In Costa Rica on Monday, Venezuela’s Former Attorney General Luisa Ortega Diaz said that she can prove that her country’s president, Nicolas Maduro, pocketed between US$8 million and US$10 million in public funds.
According to Ortega, to undertake the “corruption plot,” a Venezuelan company “named Contextus Comunicacion Corporativa was used as a front.”
“There are many officials compromised by the issue of corruption (involving Brazil’s) Odebrecht company, apart from President Nicolas Maduro, who removed from the treasury between $8-10 million in cash and paid that to an important firm,” said Ortega at a press conference from the Ministerio Publico in downtown San Jose.
The firm, Contextus Comunicacion Corporativa, she continued, is owned by Monika Ortigosa, the wife of Alejandro Escarra, who is the nephew of Hermann Escarra, a member of the Constituent National Assembly (ANC), whose members were recently elected and tasked by the Caracas government with rewriting the Constitution.
The corruption operation “involves (former Vice President) Elias Jaua, Jorge Rodriguez, Jesse Chacon and Maximilian Sanchez,” Ortega added.
She said that she recently turned over proof of this and other cases to “US prosecutors” and on Monday also to Costa Rican Attorney General Jorge Chavarria, who also serves as head of the Ibero-American Association of Public Prosecutors.
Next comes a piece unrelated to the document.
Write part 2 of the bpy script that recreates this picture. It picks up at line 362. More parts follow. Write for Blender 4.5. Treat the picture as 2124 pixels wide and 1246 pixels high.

On Monday, Chavarria personally greeted Ortega’s arrival at the Juan Santamaria airport, in San Jose. Ortega also met with former President Oscar Arias Sanchez and to denounce human rights violations in her country with the Inter-American Court of Human Rights (Corte Interamericana de Derechos Humanos in Spanish) that is holding the “119 Período Ordinario de Sesiones” session from August 21 to September 1, 2017, in San Jose.
But Ortega, for security reasons, she said refused to reveal the details of her agenda, adding that she will not return to Venezuela because her life is in danger there. Ortega added that she will, however, will continue fighting from outside Venezuela to ensure that her homeland “returns to democracy and freedom.”
“In Venezuela, it’s not possible to see justice done and so I’m turning over evidence to different countries,” Ortega said.
She also said that powerful ANC member Diosdado Cabello is also involved in the Odebrecht scandal, but she did not reveal further details, although she did say that evidence of this fact was turned over to US and Brazilian prosecutors.Ortega was ousted by the ANC,
Ortega fled her country after the regime raided her home, accused of committing “immoral acts” and claims of her husband being part of an extortion plot allegedly run from within her office.